Spitzer reportedly to resign

The Times is now reporting that New York Gov. Eliot Spitzer is expected to resign this morning.

I’ve been thinking about why, in the post-Bill Clinton era, Spitzer can’t just brazen out what is at its heart a sex scandal. I think there are three reasons. (There are always three, aren’t there?)

  • The hypocrisy angle. Spitzer is simply too closely associated with having gone after prostitution in the past. He can hardly argue that it’s a victimless crime now. By the way, it turns out that the 2004 bust I referenced yesterday still hasn’t come to trial.
  • The money angle. The thousands of dollars Spitzer spent on prostitutes came from one of three sources: (a) his personal funds; (b) campaign contributions; (c) taxpayer dollars. If the answer is anything other than (a), he’s got big, big problems.
  • The jerk angle. Judging from the coverage, it seems that no one can stand him, and that the Democrats will be just as happy to see him depart as the Republicans. He can’t survive something like this without allies, and apparently he has none.

That said, we should remember that few people believed Clinton could survive revelations of his scandalous behavior with Monica Lewinsky. If Spitzer decides suddenly to dig in his heels and stay, who’s to say he can’t survive — provided his answer to the money question is the right one?

What Spitzer may be waiting for

The New York Times reports that Eliot Spitzer won’t resign as governor of New York today. Why would he prolong the agony? Here’s a guess: When investigating corruption involving public officials, the feds sometimes consider it a victory if they can merely force an elected official out of office.

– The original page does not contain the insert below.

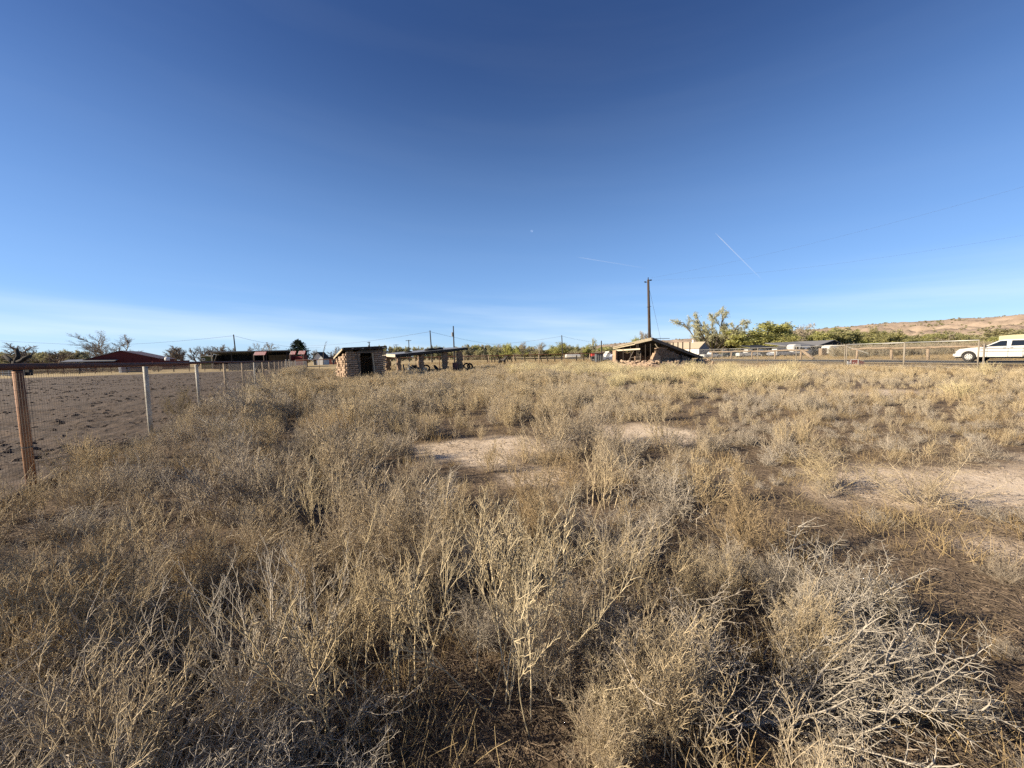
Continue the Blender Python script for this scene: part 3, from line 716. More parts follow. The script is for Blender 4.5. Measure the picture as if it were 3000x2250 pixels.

If I recall correctly, former Massachusetts House Speaker Charles Flaherty’s resignation from office was part of the agreement he worked out with federal prosecutors. Spitzer knows that once he’s stepped down, he’s lost all his leverage. Better to negotiate from a position of — well, you couldn’t exactly call it strength at this point. But at least he’s still got something to barter away.

Why Spitzer has to go

Alan Dershowitz explains in today’s New York Times:

“Men go to prostitutes — big deal, that’s not a story in most parts of the world,” Mr. Dershowitz said.

But he also said he had been surprised when Mr. Spitzer prosecuted a prostitution ring in 2004.

“I always thought he was somebody who would come down on crimes with real victims,” Mr. Dershowitz said. “Prostitutes aren’t victims — they’re getting paid a thousand dollars an hour, and the johns aren’t victims. What upset me the most was that they wiretapped thousands of e-mails and phone calls. In an age when terrorism needs to be stopped, they’re devoting these kinds of resources to a prostitution ring?”

Here is the Times account of that 2004 bust — 18 people arrested thanks to Spitzer’s efforts, apparently for doing nothing worse than what Spitzer appears to have done. I couldn’t find any follow-up stories. Does anyone know if any of them went to prison?

Priceless

This is why New York Post editors make the big bucks.

Update: Give that reader a prize. I missed this last night, but it came from Richard, who suggested “HO NO! SAY IT AIN’T SO!” (Thanks to Jeff Inglis.)

Citizen journalism (?) and Spitzer

The ever-classy New York Post is letting its readers write headlines for the Eliot Spitzer story. A sampling:

  • HYPO-QUIT!!!!
  • The “Emperor” Has No Clothes!
  • ELIOT MESS!
  • Love Potion for Client #9

Those last two aren’t bad. But I’ll bet the Post itself comes up with something better for tomorrow’s edition.